Außer der katholischen und der evangelischen Kirche gibt es zahlreiche andere Kirchen und christliche Gemeinschaften, die die Taufe praktizieren. Ihre Glaubenslehren mögen sich teilweise deutlich unterscheiden. Aber sie alle praktizieren die Taufe in der einen oder anderen Form. So werden bei den Anglikanern (in den USA nennen sie sich Episkopale), Methodisten, Kongregationalisten und Presbyterianern Säuglinge getauft, indem man ihnen Wasser auf den Kopf sprenkelt bzw. über den Kopf gießt. Die orthodoxen Kirchen mit ihren rund 260 Millionen Mitgliedern taufen Säuglinge durch Untertauchen. Und dann gibt es noch eine beträchtliche Zahl von Kirchen, die die sogenannte “Glaubenstaufe” praktiziert. Auch sie hat mit Wasser zu tun. Allerdings wird hier der erwachsene – oder zumindest religionsmündige – Gläubige in aller Regel ganz untergetaucht. Zu den (Frei-)Kirchen und Gemeinschaften, die diese Form der Taufe praktizieren, gehören die Baptisten, die Pfingstler, die Charismatiker und die Siebenten-Tags-Adventisten. Letztgenannte weisen dabei ausdrücklich darauf hin, dass ein bewusster Sinneswandel und Glaube an das Erlösungshandeln Jesu Christi notwendige Voraussetzung für die Taufe seien.

Es war Johannes der Täufer, der diese rituelle Handlung zum ersten Mal praktizierte. Vor etwa 2000 Jahren taufte er im Jordan (Palästina) zahlreiche Menschen. Einer von ihnen war Jesus von Nazareth, der Gründer des christlichen Glaubens. Jesus war es dann, der seine Jünger beauftragte, das Evangelium, also die gute Nachricht von der Erlösung, allen Menschen zu verkündigen und sie zu taufen. Die Jünger Jesu kamen diesem Auftrag nach, predigten, lehrten und tauften. Sie taten dies zunächst nur in Jerusalem. Dort ließen sich allein an einem Tag – und zwar am 50. nach Jesu Himmelfahrt – 3000 Menschen taufen. Dieser Tag, der als Pfingsten bekannt wurde, ist für praktisch alle christlichen Kirchen ein wichtiger Tag im jährlichen Festtagskalender.

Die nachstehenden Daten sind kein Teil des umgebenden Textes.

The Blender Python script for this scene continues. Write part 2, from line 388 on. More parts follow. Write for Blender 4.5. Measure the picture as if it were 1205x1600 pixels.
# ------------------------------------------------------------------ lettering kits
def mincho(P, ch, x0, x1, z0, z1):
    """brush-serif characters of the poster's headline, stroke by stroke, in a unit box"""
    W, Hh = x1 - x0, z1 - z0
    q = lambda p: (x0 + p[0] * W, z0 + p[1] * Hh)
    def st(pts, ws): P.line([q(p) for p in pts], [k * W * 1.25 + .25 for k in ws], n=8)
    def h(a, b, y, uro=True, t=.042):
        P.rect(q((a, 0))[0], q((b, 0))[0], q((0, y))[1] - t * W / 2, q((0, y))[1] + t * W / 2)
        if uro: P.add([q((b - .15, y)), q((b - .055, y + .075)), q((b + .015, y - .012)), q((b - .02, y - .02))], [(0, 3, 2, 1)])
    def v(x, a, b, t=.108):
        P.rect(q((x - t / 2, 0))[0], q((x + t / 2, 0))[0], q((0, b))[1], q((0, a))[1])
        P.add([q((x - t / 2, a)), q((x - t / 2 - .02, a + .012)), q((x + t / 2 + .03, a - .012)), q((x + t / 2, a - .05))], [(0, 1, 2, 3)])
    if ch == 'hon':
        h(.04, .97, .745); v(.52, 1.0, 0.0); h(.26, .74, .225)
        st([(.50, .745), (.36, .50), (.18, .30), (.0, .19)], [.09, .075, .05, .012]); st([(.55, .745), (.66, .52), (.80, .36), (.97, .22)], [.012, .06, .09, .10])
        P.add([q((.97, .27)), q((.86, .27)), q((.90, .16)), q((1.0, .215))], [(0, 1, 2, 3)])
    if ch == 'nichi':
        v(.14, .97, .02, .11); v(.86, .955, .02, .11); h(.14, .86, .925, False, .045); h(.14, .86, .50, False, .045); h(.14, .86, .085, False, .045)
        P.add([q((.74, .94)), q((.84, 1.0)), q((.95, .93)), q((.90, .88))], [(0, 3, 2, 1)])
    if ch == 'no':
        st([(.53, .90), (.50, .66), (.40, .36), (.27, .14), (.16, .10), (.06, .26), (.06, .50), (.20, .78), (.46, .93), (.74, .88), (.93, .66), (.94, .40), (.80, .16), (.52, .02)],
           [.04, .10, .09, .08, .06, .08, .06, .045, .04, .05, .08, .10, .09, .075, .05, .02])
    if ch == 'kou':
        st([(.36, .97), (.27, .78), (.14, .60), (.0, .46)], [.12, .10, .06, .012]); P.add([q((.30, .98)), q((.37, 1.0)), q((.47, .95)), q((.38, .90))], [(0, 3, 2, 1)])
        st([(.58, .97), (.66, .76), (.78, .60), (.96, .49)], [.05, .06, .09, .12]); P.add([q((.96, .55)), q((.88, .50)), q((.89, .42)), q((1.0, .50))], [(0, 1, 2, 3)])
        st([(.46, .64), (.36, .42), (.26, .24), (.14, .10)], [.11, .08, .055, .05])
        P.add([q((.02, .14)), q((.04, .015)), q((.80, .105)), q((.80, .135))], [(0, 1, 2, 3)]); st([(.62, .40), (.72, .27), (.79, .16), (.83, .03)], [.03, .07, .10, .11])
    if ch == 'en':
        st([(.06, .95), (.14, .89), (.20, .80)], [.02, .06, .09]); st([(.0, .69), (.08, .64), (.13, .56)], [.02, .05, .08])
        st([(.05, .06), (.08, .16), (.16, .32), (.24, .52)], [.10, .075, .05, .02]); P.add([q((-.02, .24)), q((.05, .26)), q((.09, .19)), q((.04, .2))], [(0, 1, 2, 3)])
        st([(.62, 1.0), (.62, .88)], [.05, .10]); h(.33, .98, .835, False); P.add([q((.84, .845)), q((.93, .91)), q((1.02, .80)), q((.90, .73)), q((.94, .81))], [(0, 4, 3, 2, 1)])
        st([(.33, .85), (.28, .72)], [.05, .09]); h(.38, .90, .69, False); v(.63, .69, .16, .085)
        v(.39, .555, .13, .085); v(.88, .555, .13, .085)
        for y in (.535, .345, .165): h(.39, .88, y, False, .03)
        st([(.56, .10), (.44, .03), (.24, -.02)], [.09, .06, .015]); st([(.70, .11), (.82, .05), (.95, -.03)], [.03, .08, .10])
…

In der Urgemeinde vor gut 2000 Jahren wurde der Gläubige symbolisch “mit Christus” im Taufwasser begraben. Dieser Akt war das äußere Symbol für einen inneren Vorgang, den sogenannten “Herzenswandel”. Indem der Taufkandidat von Kopf bis Fuß im “Wassergrab” “beerdigt” wurde, bekundete er sein Absterben gegenüber dem alten Leben in Sünde. Und indem er aus dem “Wassergrab” wieder “auferstand”, signalisierte er seinen Neubeginn in einem Leben in der Christusnachfolge, der Gott-Zugewandtheit.